The original suit was brought in April 2020 for violations of the Securities Act, the Exchange Act, and state Blue Sky laws, alleging that Binance did not register itself as an exchange or a broker-dealer and did not file a registration statement for the securities it offered and sold.  

In a March 31, 2022 decision, the trial court granted Binance’s motion to dismiss.2 Addressing extraterritoriality, the trial court found the federal securities laws apply to “transactions in securities listed on domestic exchanges, and domestic transactions in other securities,”3 and that Binance did not meet these criteria. The court found plaintiffs’ allegations that Binance is hosted by U.S-based servers — as well as allegations regarding having English on the Binance website, several employees located in California, and job postings in the U.S.— insufficient to constitute a “domestic exchange.” Finally, the court found the relevant transactions were not “domestic” just because plaintiffs bought tokens while located in the U.S. 

Last week, the Second Circuit reversed, finding plaintiffs plausibly alleged that the transactions at issue were “domestic transactions in other securities.” “[T]o sufficiently allege the existence of a ‘domestic transaction in other securities,’ plaintiffs must allege facts indicating that irrevocable liability was incurred or that title was transferred within the United States.”5 Irrevocable liability attaches “when the parties to the transaction ‘are committed to one another’ or there was ‘a meeting of the minds.’”6 Based on this standard, the Second Circuit recognized two transactional steps that would give rise to an inference of irrevocable liability occurring in the U.S.: (1) when the transactions at issue were matched and became irrevocable on U.S. servers, and (2) when plaintiffs transacted on Binance from the U.S. and their buy orders became irrevocable pursuant to the exchange’s Terms of Use.  

The Second Circuit highlighted the fact that its decision might have been different if the plaintiffs were seeking to apply U.S. securities law to transactions that, while initially processed on U.S. servers, occurred on a foreign-registered exchange as this may implicate comity concerns. However, since Binance is not registered in any country, purports to have no physical or official location whatsoever, and “notoriously denies the applicability of any other country's securities regulation regime,” the application of U.S. securities law here does not risk “incompatibility with the applicable laws of other countries.”  

LEGAL TOKENS  

Nature abhors a vacuum; apparently, U.S. securities laws and the Second Circuit do too.  
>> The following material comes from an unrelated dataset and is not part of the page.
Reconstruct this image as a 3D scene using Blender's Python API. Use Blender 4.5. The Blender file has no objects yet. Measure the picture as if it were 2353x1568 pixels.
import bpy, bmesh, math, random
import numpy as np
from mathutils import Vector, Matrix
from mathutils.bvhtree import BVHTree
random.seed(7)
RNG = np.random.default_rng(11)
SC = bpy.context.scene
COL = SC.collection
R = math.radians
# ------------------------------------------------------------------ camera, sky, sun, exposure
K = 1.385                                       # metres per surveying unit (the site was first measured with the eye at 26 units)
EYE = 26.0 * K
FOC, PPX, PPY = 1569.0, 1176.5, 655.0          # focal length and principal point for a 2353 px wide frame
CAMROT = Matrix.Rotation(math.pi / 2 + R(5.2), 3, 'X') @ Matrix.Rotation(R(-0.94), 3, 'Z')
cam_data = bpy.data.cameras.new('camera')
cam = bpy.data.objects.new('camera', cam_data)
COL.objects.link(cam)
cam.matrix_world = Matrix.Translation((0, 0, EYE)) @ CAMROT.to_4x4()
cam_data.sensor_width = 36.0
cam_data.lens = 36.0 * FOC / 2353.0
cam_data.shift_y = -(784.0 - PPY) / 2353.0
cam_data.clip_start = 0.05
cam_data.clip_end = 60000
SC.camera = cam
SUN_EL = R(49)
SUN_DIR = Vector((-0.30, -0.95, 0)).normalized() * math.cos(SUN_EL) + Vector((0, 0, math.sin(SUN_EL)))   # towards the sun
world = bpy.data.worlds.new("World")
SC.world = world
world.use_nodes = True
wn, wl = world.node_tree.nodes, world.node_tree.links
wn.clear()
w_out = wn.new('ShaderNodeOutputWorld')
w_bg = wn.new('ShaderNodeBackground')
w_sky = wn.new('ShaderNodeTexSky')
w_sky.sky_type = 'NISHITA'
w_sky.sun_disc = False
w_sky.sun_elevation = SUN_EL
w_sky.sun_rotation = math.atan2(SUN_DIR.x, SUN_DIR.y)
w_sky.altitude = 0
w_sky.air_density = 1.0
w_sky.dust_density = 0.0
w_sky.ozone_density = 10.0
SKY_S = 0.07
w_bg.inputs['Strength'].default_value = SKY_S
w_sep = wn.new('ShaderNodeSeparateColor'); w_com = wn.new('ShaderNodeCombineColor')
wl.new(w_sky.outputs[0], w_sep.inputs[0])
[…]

For companies who are specifically trying to avoid application of U.S. requirements, it may be wiser to register in a (more favorable) foreign jurisdiction, rather than attempt to be stateless and, thus, susceptible to the extraterritorial reach of U.S. securities laws. Or at the very least, process all transactions on servers outside the U.S. and take whatever possible steps exist to establish that a transaction occurs outside the U.S.  

_______________

1 Williams v. Binance, No. 22-972, 2024 U.S. App. LEXIS 5616 (2d Cir. Mar. 8, 2024).  
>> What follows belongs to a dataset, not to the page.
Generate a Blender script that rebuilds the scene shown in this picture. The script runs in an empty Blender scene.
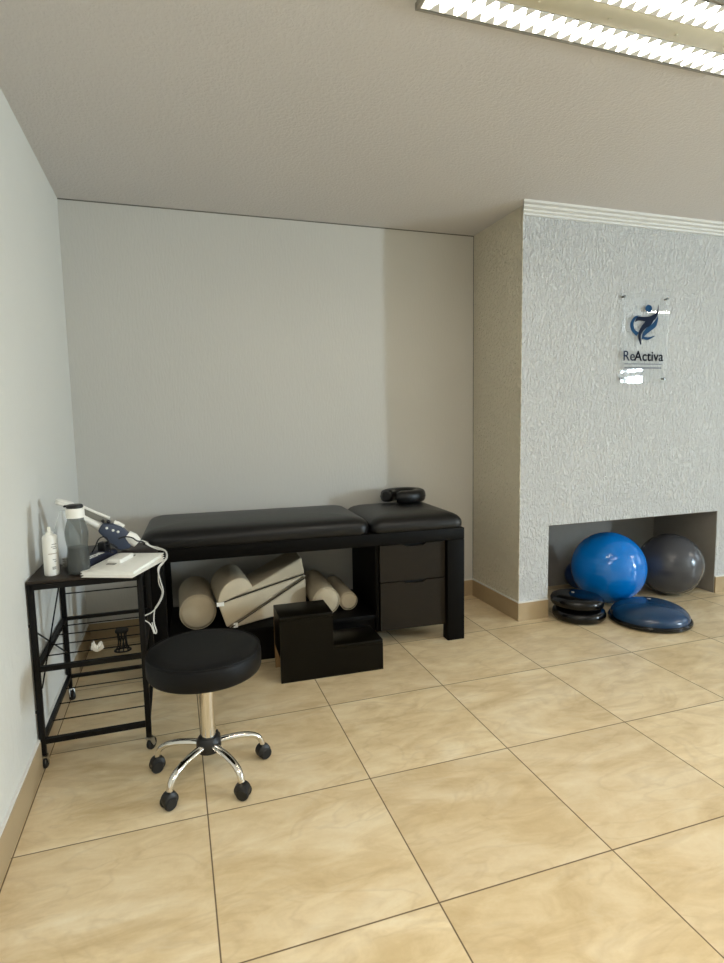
import bpy, bmesh, math, random
from math import pi, sin, cos, radians
from mathutils import Vector, Matrix
random.seed(7)
SC = bpy.context.scene
COL = SC.collection

# ------------------------------------------------------------------ materials
def s2l(c):
    return tuple(((v/255)/12.92 if v/255 <= .04045 else (((v/255)+.055)/1.055)**2.4) for v in c)

class NT:
    def __init__(s, name):
        s.m = bpy.data.materials.new(name); s.m.use_nodes = True
        s.t = s.m.node_tree; s.n = s.t.nodes; s.l = s.t.links
        s.b = s.n['Principled BSDF']; s.out = s.n['Material Output']
    def node(s, typ, ins=None, **kw):
        nd = s.n.new(typ)
        for k, v in kw.items(): setattr(nd, k, v)
        if ins:
            for k, v in ins.items():
                if hasattr(v, 'is_linked') or isinstance(v, bpy.types.NodeSocket): s.l.new(v, nd.inputs[k])
                else: nd.inputs[k].default_value = v
        return nd
    def math(s, op, a, b=0.0, c=None):
        ins = {0: a, 1: b}
        if c is not None: ins[2] = c
        return s.node('ShaderNodeMath', ins, operation=op).outputs[0]
    def mix(s, f, a, b):
        nd = s.node('ShaderNodeMix', data_type='RGBA')
        for i, v in ((0, f), (6, a), (7, b)):
            if isinstance(v, bpy.types.NodeSocket): s.l.new(v, nd.inputs[i])
            else: nd.inputs[i].default_value = v if i == 0 else (*v, 1) if len(v) == 3 else v
        return nd.outputs[2]
    def coord(s, scale=(1, 1, 1)):
        tc = s.node('ShaderNodeTexCoord')
        mp = s.node('ShaderNodeMapping', {'Vector': tc.outputs['Object'], 'Scale': scale})
        return mp.outputs[0]
    def noise(s, vec, scale, detail=3, rough=.55, dist=0.):
        return s.node('ShaderNodeTexNoise', {'Vector': vec, 'Scale': scale, 'Detail': detail, 'Roughness': rough, 'Distortion': dist})
    def ramp(s, f, stops):
        r = s.node('ShaderNodeValToRGB', {'Fac': f})
        e = r.color_ramp.elements
        while len(e) < len(stops): e.new(.5)
        for el, (p, c) in zip(e, stops):
            el.position = p; el.color = (*c, 1) if len(c) == 3 else c
        return r.outputs[0]
    def bump(s, h, strength, dist, normal=None):
        ins = {'Height': h, 'Strength': strength, 'Distance': dist}
        if normal is not None: ins['Normal'] = normal
        nd = s.node('ShaderNodeBump', ins); return nd.outputs[0]
    def set(s, **kw):
        for k, v in kw.items():
            k = {'color': 'Base Color', 'rough': 'Roughness', 'metal': 'Metallic', 'normal': 'Normal', 'coat': 'Coat Weight',
                 'coat_rough': 'Coat Roughness', 'spec': 'Specular IOR Level', 'trans': 'Transmission Weight', 'alpha': 'Alpha',
                 'emit': 'Emission Color', 'emit_s': 'Emission Strength', 'ior': 'IOR'}[k]
            if isinstance(v, bpy.types.NodeSocket): s.l.new(v, s.b.inputs[k])
            else: s.b.inputs[k].default_value = (*v, 1) if isinstance(v, tuple) and len(v) == 3 else v
        return s.m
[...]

2 Anderson v. Binance, No. 1:20-cv-2803 (ALC), 2022 U.S. Dist. LEXIS 60703 (S.D.N.Y. Mar. 31, 2022).  

3 Id. at *10 (quoting Morrison v. Nat'l Austl. Bank Ltd., 561 U.S. 247, 267, 130 S. Ct. 2869, 177 L. Ed. 2d 535 (2010)).  
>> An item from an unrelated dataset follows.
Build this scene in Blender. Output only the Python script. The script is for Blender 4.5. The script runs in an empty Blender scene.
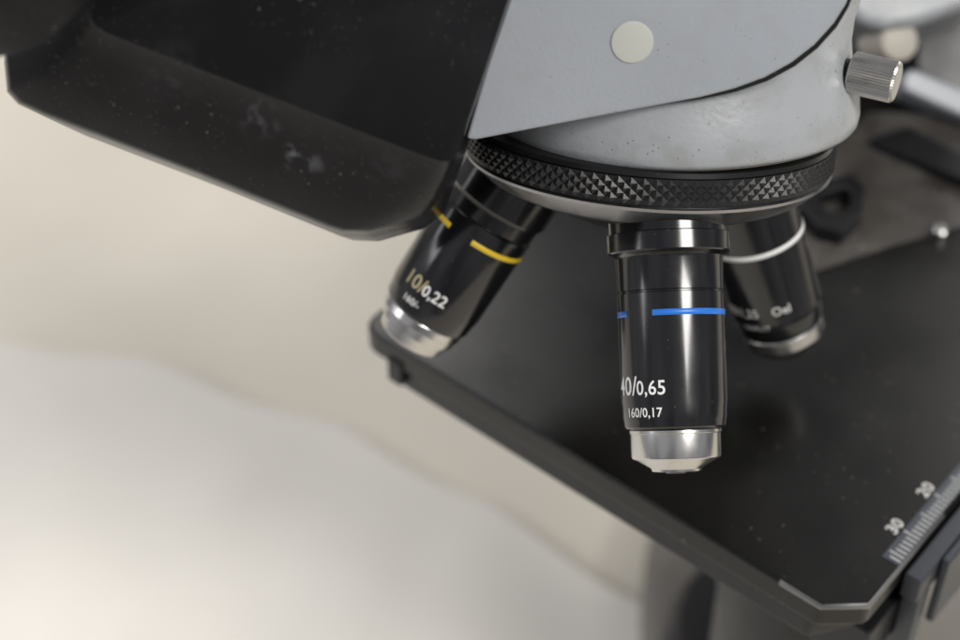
import bpy, bmesh, math, random
from mathutils import Vector, Matrix
random.seed(4)
S=0.001
sc=bpy.context.scene; COL=sc.collection
rad=math.radians
# ---------------------------------------------------------------- view frame (mm)
F=1791.0; P=rad(45); ZS=150.0
CAM=Vector((0,0,ZS+273)); R=Vector((1,0,0)); U=Vector((0,math.sin(P),math.cos(P))); D=Vector((0,math.cos(P),-math.sin(P)))
def ray(px,py): return D+R*((px-480)/F)+U*((320-py)/F)
def cp(px,py,t): return CAM+ray(px,py)*t
def rp(px,py,pt,n):
    r=ray(px,py); return CAM+r*((pt-CAM).dot(n)/r.dot(n))
def G(px,py,z): return rp(px,py,Vector((0,0,z)),Vector((0,0,1)))
# ---------------------------------------------------------------- materials
def mat(name,base,rough=.4,metal=0,bump=0,bscale=800,specks=0,spcol=(.5,.47,.4),coat=0,rvar=0,vscale=60,cvar=0,scuffs=(),spscale=900,spec=.5,patch=(.42,.6),grime=0,ior=1.5,grcol=(.20,.18,.15),grscale=180):
    m=bpy.data.materials.new(name); m.use_nodes=True; nt=m.node_tree; N=nt.nodes; L=nt.links
    b=N['Principled BSDF']; b.inputs['Metallic'].default_value=metal; b.inputs['Roughness'].default_value=rough
    b.inputs['Coat Weight'].default_value=coat; b.inputs['Coat Roughness'].default_value=.12
    b.inputs['Specular IOR Level'].default_value=spec; b.inputs['IOR'].default_value=ior
    tc=N.new('ShaderNodeTexCoord'); co=tc.outputs['Object']
    def noise(sv,det=4):
        n=N.new('ShaderNodeTexNoise'); n.inputs['Scale'].default_value=sv; n.inputs['Detail'].default_value=det
        L.new(co,n.inputs['Vector']); return n.outputs['Fac']
    def ramp(src,a,c,lo=0,hi=1):
        r=N.new('ShaderNodeMapRange'); r.inputs[1].default_value=a; r.inputs[2].default_value=c
        r.inputs[3].default_value=lo; r.inputs[4].default_value=hi; L.new(src,r.inputs[0]); return r.outputs[0]
    def mix(fac,c1,c2):
        x=N.new('ShaderNodeMix'); x.data_type='RGBA'; L.new(fac,x.inputs[0])
        for k,c in ((6,c1),(7,c2)):
            if isinstance(c,tuple): x.inputs[k].default_value=(*c,1)
            else: L.new(c,x.inputs[k])
        return x.outputs[2]
    def math_(op,a,c):
        x=N.new('ShaderNodeMath'); x.operation=op
        for k,v in ((0,a),(1,c)):
            if isinstance(v,(int,float)): x.inputs[k].default_value=v
            else: L.new(v,x.inputs[k])
        return x.outputs[0]
    col=None
    if cvar:
        col=mix(ramp(noise(vscale),.3,.7),tuple(x*(1-cvar) for x in base),tuple(min(1,x*(1+cvar)) for x in base))
    else:
        b.inputs['Base Color'].default_value=(*base,1)
    cur=col if col else tuple(base)
    if grime:
        f=math_('MULTIPLY',ramp(noise(grscale,8),.50,.68),grime)
        cur=mix(f,cur,grcol)
    if specks:
        for sc_,k in ((spscale,1.0),(spscale*.5,.22)):
            v=N.new('ShaderNodeTexVoronoi'); v.inputs['Scale'].default_value=sc_; L.new(co,v.inputs['Vector'])
            sp=N.new('ShaderNodeSeparateColor'); L.new(v.outputs['Color'],sp.inputs[0])
            f=ramp(v.outputs['Distance'],.10,.22,1,0)
            g=ramp(sp.outputs[0],1-specks*k,1-specks*k+.01,0,1)
            h=ramp(noise(70,3),patch[0],patch[1])
            f=math_('MULTIPLY',math_('MULTIPLY',f,g),h)
            cur=mix(f,cur,spcol)
    for (pt,rr,st) in scuffs:
        vm=N.new('ShaderNodeVectorMath'); vm.operation='DISTANCE'; L.new(co,vm.inputs[0]); vm.inputs[1].default_value=pt*S
        f=ramp(vm.outputs['Value'],rr*.3*S,rr*S,1,0)
        f=math_('MULTIPLY',f,ramp(noise(420,6),.49,.60)); f=math_('MULTIPLY',f,st)
        cur=mix(f,cur,(.24,.24,.26))
    if not isinstance(cur,tuple): L.new(cur,b.inputs['Base Color'])
    if rvar: L.new(ramp(noise(vscale*1.7,5),.3,.7,max(.02,rough-rvar),rough+rvar),b.inputs['Roughness'])
    if bump:
        bp=N.new('ShaderNodeBump'); bp.inputs['Strength'].default_value=bump; bp.inputs['Distance'].default_value=.0002
        L.new(noise(bscale,3),bp.inputs['Height']); L.new(bp.outputs[0],b.inputs['Normal'])
    return m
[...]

4 The Court found that the state Blue Sky statutes failed for the same reason.  

5 Absolute Activist Value Master Fund Ltd. v. Ficeto, 677 F.3d 60, 62 (2d Cir. 2012).  

6 Absolute Activist, 677 F.3d at 67-68.  

DISCLAIMER: Because of the generality of this update, the information provided herein may not be applicable in all situations and should not be acted upon without specific legal advice based on particular situations.